The choice for men to understand and internalise these fundamentals should never be limited to race or class, but include a firm understanding of how the ideals of non-racialism and classism are almost (if not) equal to the struggle for gender equality.

In the same way that men would rise against racism and class oppression, men should also rise against gender oppression. It would be disingenuous for men to continue being oblivious to the struggle for gender equality when this struggle is similar to the things men fight for in relation to other forms of social oppression.

It would be a betrayal on those such as Ma Sisulu who advanced the cause of non-sexism if men chose to become insensible to the notions of gender equality. Apart from the moral prerequisite for men to care enough about gender equality and related issues, there are also practical reasons why they should care about the legacies of those who fought for women’s liberation.
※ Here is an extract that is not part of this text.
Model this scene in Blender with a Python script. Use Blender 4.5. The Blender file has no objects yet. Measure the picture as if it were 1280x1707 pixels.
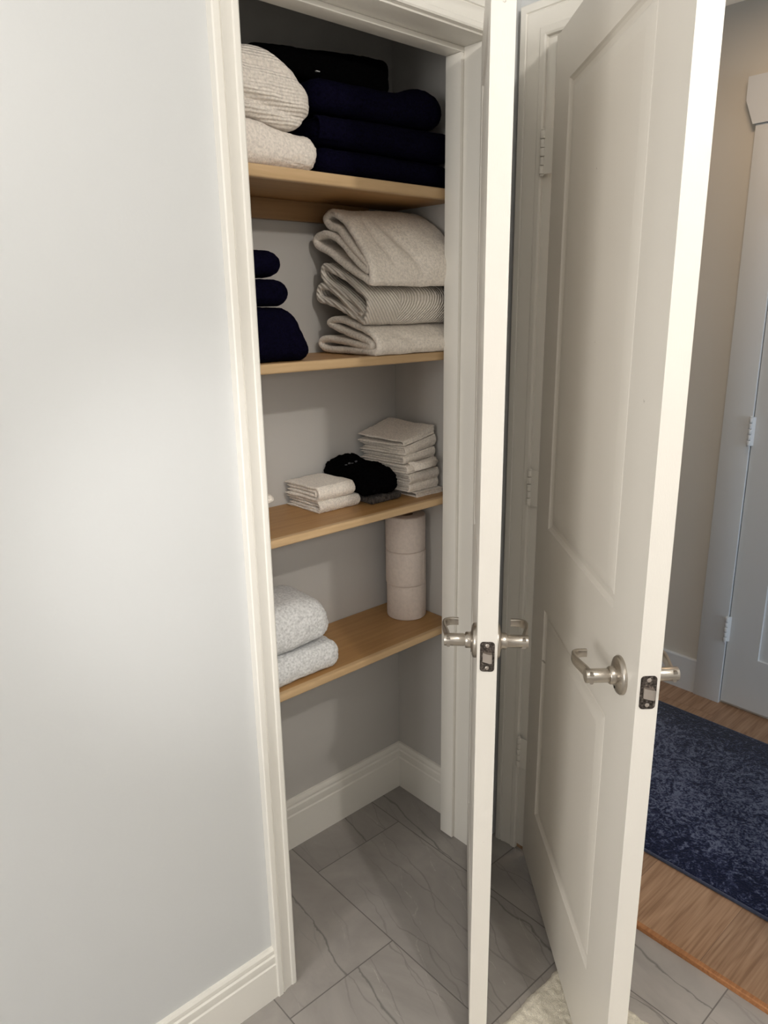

In one recent research report on gender-based violence (GBV), it was established that GBV costs the country R28billion to R42bn annually.

Any businessman would be concerned about how much it would cost the state and taxpayers to deal with gender-based violence in South Africa.

By implication, this means that even men who are captains of industries should be concerned about the cost of gender-based violence in light of loss of productivity and its impact on the economy. This means all of us are affected by gender-based violence as an outcome of gender oppression.

This is another reason why men should care about gender equality. By caring, we will be channelled to espouse the values that Ma Sisulu stood for, but this can only happen if we draw lessons from her legacy because in that legacy lies the reasons why non-sexism or gender equality is necessary.

Gender equality was necessary in past decades in the same way it remains necessary today. This discussion becomes a lot more relevant to current times as we grapple with the scourge of GBV and the involvement of men in the movement towards gender equality.

Academics and media alike will continue to tell us of the current problem of GBV in South Africa. As this continues to happen, men need to ask themselves why it is important to become part of the solution.

In being part of the solution, men should work together with women in solving a societal problem that affects all of us. By so doing men would not only embrace the legacy of Ma Sisulu, but they might draw lessons from it as it is important for them to be part of the solutions to problems associated with gender inequalities.